Jo's Scent Notes: Guerlain L'Art & La Matière Tobacco Honey

Photos: © Jo Fairley

Tobacco is something of a ‘hot’ ingredient in perfumery, right now. But I’m not talking fag-ash tobacco, here. As a raw ingredient, tobacco has a dry woodiness, almost a hay-like quality (if you’ve ever buried your nose in a haystack). And (like the real thing) can be really rather addictive.

This smoochy number – which I reckon to be one of the best fragrances riding perfume’s tobacco fashion wave – was unveiled on an incongruously hot summer day a few months ago, at The Connaught, where Guerlain Perfumer Thierry Wasser had popped over on the Eurostar to show it to journalists in person. (Sigh, swoon. Handsomest ‘nose’ in the business, and the subject of many a perfume writer’s crush.)

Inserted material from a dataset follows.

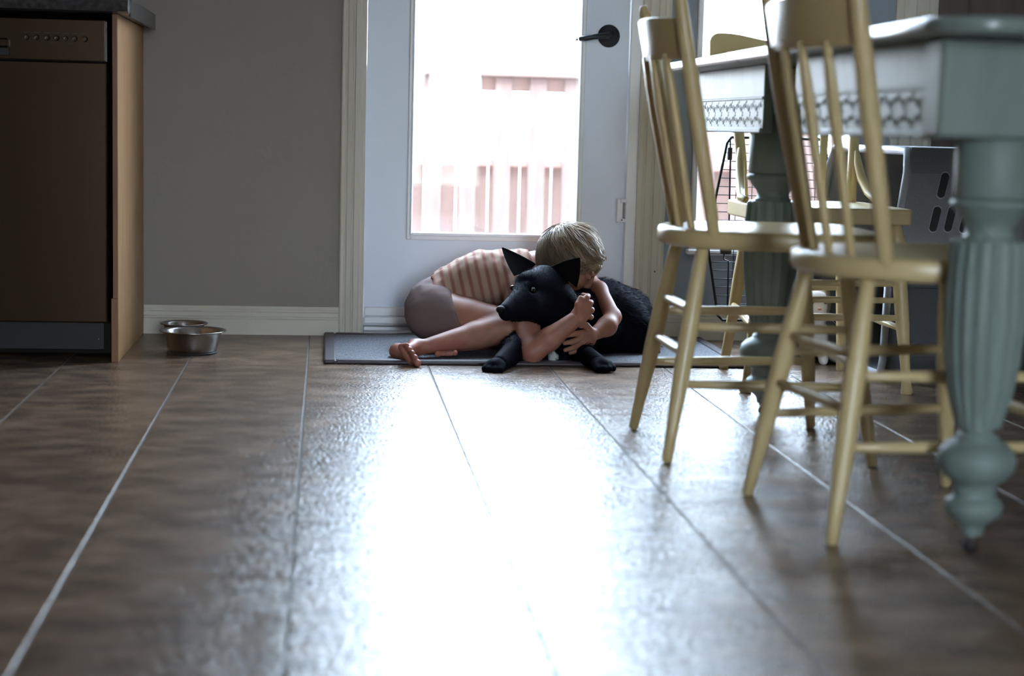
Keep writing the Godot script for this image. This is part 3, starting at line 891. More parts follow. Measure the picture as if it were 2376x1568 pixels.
func side_chair(label: String) -> Node3D:
	var t := thing("dining_chair", Vector3.ZERO, label, "chair", "")
	# saddle seat: rounded at the back, wide at the front
	var o := PackedVector2Array()
	for q in [[0.235, -0.155], [0.225, -0.20], [0.19, -0.222], [0.11, -0.230], [0.02, -0.222], [-0.07, -0.200], [-0.135, -0.165], [-0.175, -0.115], [-0.194, -0.055], [-0.198, 0.0]]: o.append(Vector2(q[0], q[1]))
	for i in range(8, -1, -1): o.append(Vector2(o[i].x, -o[i].y))
	for i in [1, 2, 3]: o.append(Vector2(0.235 + [0.006, 0.008, 0.006][i - 1], [0.08, 0.0, -0.08][i - 1]))
	part("seat", mb().prism(o, Transform3D(Basis(Vector3(1, 0, 0), Vector3(0, 0, 1), Vector3(0, 1, 0)), Vector3(0, 0.425, 0)), 0.037, 0.010, 1), M.yellow, t)
	for s in [-1.0, 1.0]:
		part("leg", taper(Vector3(-0.135, 0.430, s * 0.125), Vector3(-0.206, 0.004, s * 0.19), [0.0125, 0.0145, 0.0175, 0.0185, 0.0175, 0.0155, 0.0125, 0.0105]), M.yellow, t)
		part("leg", taper(Vector3(0.145, 0.430, s * 0.15), Vector3(0.205, 0.004, s * 0.222), [0.0125, 0.0145, 0.0175, 0.0185, 0.0175, 0.0155, 0.0125, 0.0105]), M.yellow, t)
	var leg_at := func(fx: float, s: float, h: float) -> Vector3:
		var u := 1.0 - h / 0.43
		return Vector3(lerpf(-0.135, -0.206, u), h, s * lerpf(0.125, 0.19, u)) if fx < 0 else Vector3(lerpf(0.145, 0.205, u), h, s * lerpf(0.15, 0.222, u))
	for h in [0.300, 0.214]:
		part("back_rung", taper(leg_at.call(-1.0, -1.0, h), leg_at.call(-1.0, 1.0, h), [0.0075, 0.0095, 0.0105, 0.0095, 0.0075], 10), M.yellow, t)
	for h in [0.269, 0.155]:
		for s in [-1.0, 1.0]:
			part("side_rung", taper(leg_at.call(-1.0, s, h), leg_at.call(1.0, s, h), [0.0080, 0.0095, 0.0108, 0.0095, 0.0080], 10), M.yellow, t)
	part("front_rung", taper(leg_at.call(1.0, -1.0, 0.20), leg_at.call(1.0, 1.0, 0.20), [0.0085, 0.011, 0.0125, 0.011, 0.0085], 10), M.yellow, t)
	# back: two posts, a curved rail and four arrow spindles on an arc
	for s in [-1.0, 1.0]:
		part("post", mb().tube([Vector3(-0.120, 0.445, s * 0.160), Vector3(-0.145, 0.57, s * 0.168), Vector3(-0.172, 0.70, s * 0.176), Vector3(-0.198, 0.83, s * 0.184), Vector3(-0.212, 0.905, s * 0.188), Vector3(-0.216, 0.918, s * 0.189)], [0.0125, 0.0150, 0.0165, 0.0150, 0.0128, 0.0075], 14), M.yellow, t)
	var rail := mb()
	var s0 := rail.v.size()
	var N := 14
	var R := []
	for i in N + 1:
		var w := -1.0 + 2.0 * i / N
		var bow := -0.040 * (1.0 - w * w)
		var ring := []
		for q in [[0.0, 0.0], [0.003, -0.003], [0.014, -0.003], [0.017, 0.0], [0.017, 1.0], [0.014, 1.03], [0.003, 1.03], [0.0, 1.0]]:
			var h: float = lerpf(0.797, 0.872, q[1]) + 0.006 * (1.0 - w * w) * q[1]
			ring.append(Vector3(-0.196 - (h - 0.83) * 0.19 + bow + q[0] - 0.008, h, w * 0.184))
		R.append(ring)
	for i in N:
		for k in 8:
			rail.quad(R[i][k], R[i][(k + 1) % 8], R[i + 1][(k + 1) % 8], R[i + 1][k], 1 + (k % 8) / 2)
	for e in [0, N]:
		for k in range(1, 7):
			if e == 0: rail.tri(R[e][0], R[e][k + 1], R[e][k], -1)
			else: rail.tri(R[e][0], R[e][k], R[e][k + 1], -1)
	rail.fix(s0)
	part("rail", rail, M.yellow, t)
	for w in [-0.6, -0.2, 0.2, 0.6]:
		var bow: float = -0.040 * (1.0 - w * w)
		var a := Vector3(-0.128 + bow * 0.9, 0.45, w * 0.155)
		var b := Vector3(-0.196 + bow, 0.805, w * 0.184)
		part("spindle", mb().tube([a, a.lerp(b, 0.25), a.lerp(b, 0.5), a.lerp(b, 0.7), a.lerp(b, 0.85), b], [0.0090, 0.0105, 0.0118, 0.0130, 0.0115, 0.0085], 10, 1, 0.8, Vector3(0, 0, 1)), M.yellow, t)
	return t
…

But Tobacco Honey was always destined to be something to wear when days are short and nights are long and you fancy sliding into a banquette with a cocktail. (Or two, that definitely being my limit.) It’s rich, opulent, glamorous. If it was a fabric, it would be chestnut-coloured velvet. If it was a metal, it would be molten gold. If it was a place… well, it would be The Connaught Bar itself. Can’t think of anywhere more perfectly glamorous to wear this.

But what also makes Tobacco Honey really interesting is – yes – the honey note. Proper honey, like it’s been drizzled and swizzled into the bottle: sweet and seductive, the perfect counterpoint to the tobacco’s dryness. There’s an ambery warmth, too, and not a little vanilla, softening the whole.

But mostly, I love the more-than-a-touch of cigar smoke drifting through Tobacco Honey. That firmly pushes my olfactory buttons; I have been known to sit near The Connaught in Mount Street Gardens, as it happens, downwind of men who are smoking cigars and reading their papers . As far as these cigar aficionados are concerned, I’m checking my phone; in reality, I’m closing my eyes and breathing in the aromatic, mysterious swirl of cigar smoke carrying through the air. (And it’s deeply ironic that I like this, since I run a mile from the merest whiff of cigarette smoke).

What also makes Tobacco Honey remarkable, meanwhile, is its tenacity. It absolutely clings for dear life to the skin. Spray it on a wrist and it’ll be there 24 hours later (and weirdly, even if you lightly shower). I’ve no idea which particular notes make it quite so long-lasting, but it’s properly impressive, a Duracell bunny of a perfume.

Indeed, I have long maintained that the stronger the concentration of a fragrance, actually, the better value it is. Colognes, for instance, smell brightly and divinely  fresh – but blink and they’re gone. And while this is an arm, two wrists and a leg in price, you get a LOT of skin-life for your buck from this eau de parfum. (Any Guerlain stockist of the brand’s spiffy L’Art & La Matière collection, meanwhile, will be happy to let you have a spritz and try it for yourself.)

Meanwhile, I can get my cigar fix without stalking strange men in public places.